Telcos are seeking cost-effective solutions to maximize their legacy infrastructure. Reducing crosstalk across copper bonded pairs using the ITU-T G.vector standard (G.993.5), introducing software solutions to maximize network logistics and using caching in the network are all solutions that are occurring right now, as telcos position themselves to meet the rapidly growing consumer OTT demand.

If that's the case, then why did AT&T CEO Randall Stephenson declare this week that the workhorse technology that has transported Internet protocol content over AT&T's copper network for the past decade and a half -- Digital Subscriber Line (DSL) -- is obsolete?

What about that innovation to stave off copper obsolescence? If it were for real instead of vaporware hype, it would truly provide AT&T tremendous opportunity to offer more wireline Internet services to a lot more customers over its legacy copper plant. Clearly for AT&T, that's not the case as the telco shifts away from residential wireline and is instead concentrating capital expenditures on personal wireless services.

Sunday, October 31, 2010

National Broadband Plan overly reliant on wireline, author says

Blair Levin, the Aspen Institute fellow who served as lead author of the U.S. Federal Communications Commission's National Broadband Plan before leaving the FCC this summer, told PCWorld last week the plan is flawed because it places too much emphasis on making landline Internet protocol-based telecommunications service accessible to all Americans.

"One of the problems we were running up against and that we should've been clearer about is that the conventional wisdom says the primary metric for measuring the validity or power of a national broadband plan is the speed of the wireline network to the most rural of residents," Levin is quoted as saying. "That way of looking at the problem is entirely wrong, is profoundly wrong -- almost every word in the sentence I just uttered is wrong. And we should've done a better job of explaining that."

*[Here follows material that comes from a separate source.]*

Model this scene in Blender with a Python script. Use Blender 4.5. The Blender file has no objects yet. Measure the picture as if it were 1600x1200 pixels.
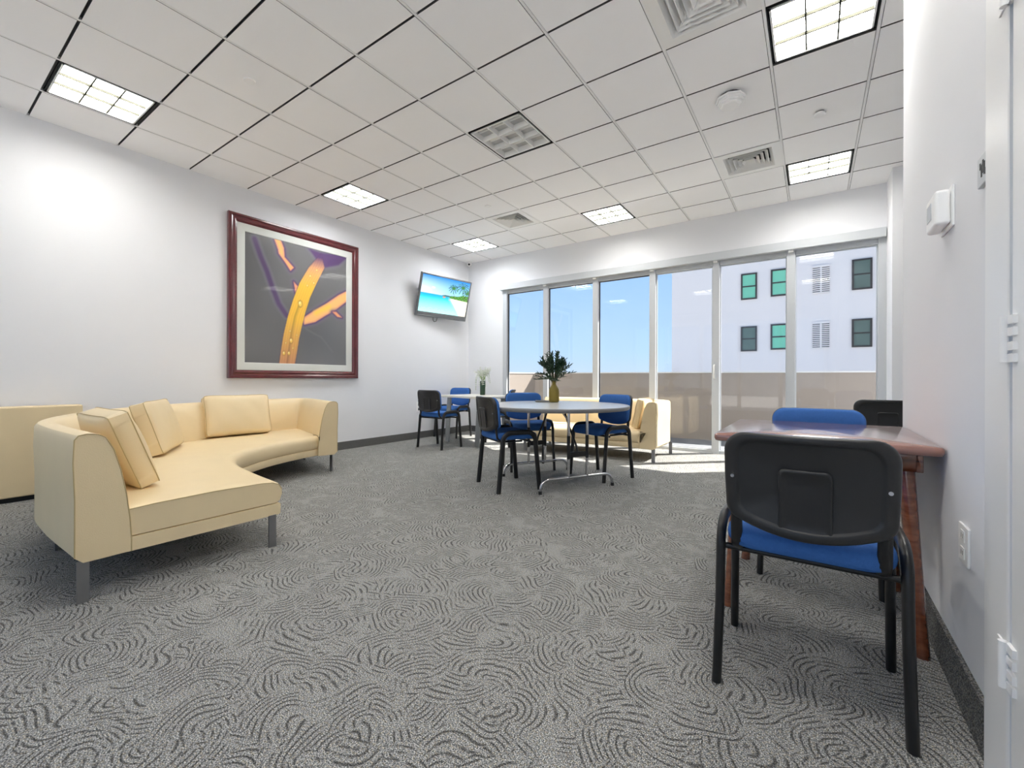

If Levin could go back and rewrite the plan, landline and wireless technology would be framed synergistically, working in conjunction with each other to make a more complete telecommunications infrastructure that meets the National Broadband Plan's objective of expanding service availability to all Americans.

On this point, I agree with Levin. Until the last and middle miles of the U.S. telecommunications infrastructure can be fully upgraded to fiber, wireless has an important but interim role to play since it can be deployed more quickly than wireline plant. That's a very important consideration given that the FCC reported in late July that between 14 and 24 million Americans "still lack access to broadband, and the immediate prospects for deployment to them are bleak."

However, if Levin sees wireless connectivity as a replacement for fiber, I disagree. Wireless telecommunications is largely designed for mobile use and not to serve premises. Wireless also lacks fiber's ability to handle the exploding demand for bandwidth. There is no field-proven wireless technology that matches fiber's capacity to accommodate that growth.

As Tim Nulty, who believes fiber to the premises can pencil out even in rural areas, put it in a 2008 interview, fiber optic plant is to wireless as jumbo jets are to helicopters. "Think about 747s and helicopters,” Nulty told The Progressive magazine. “Helicopters are marvelous when they’re used for what they’re good at. But you don’t use them to fly thousands of people between Boston and Chicago. For that you need 747s.”

America's badly needed revamp of its telecommunications infrastructure should not be based on the expectation that wireless technology will overtake and render fiber wireline plant obsolete and cost ineffective. Hope is a good attitude, but does not a plan make.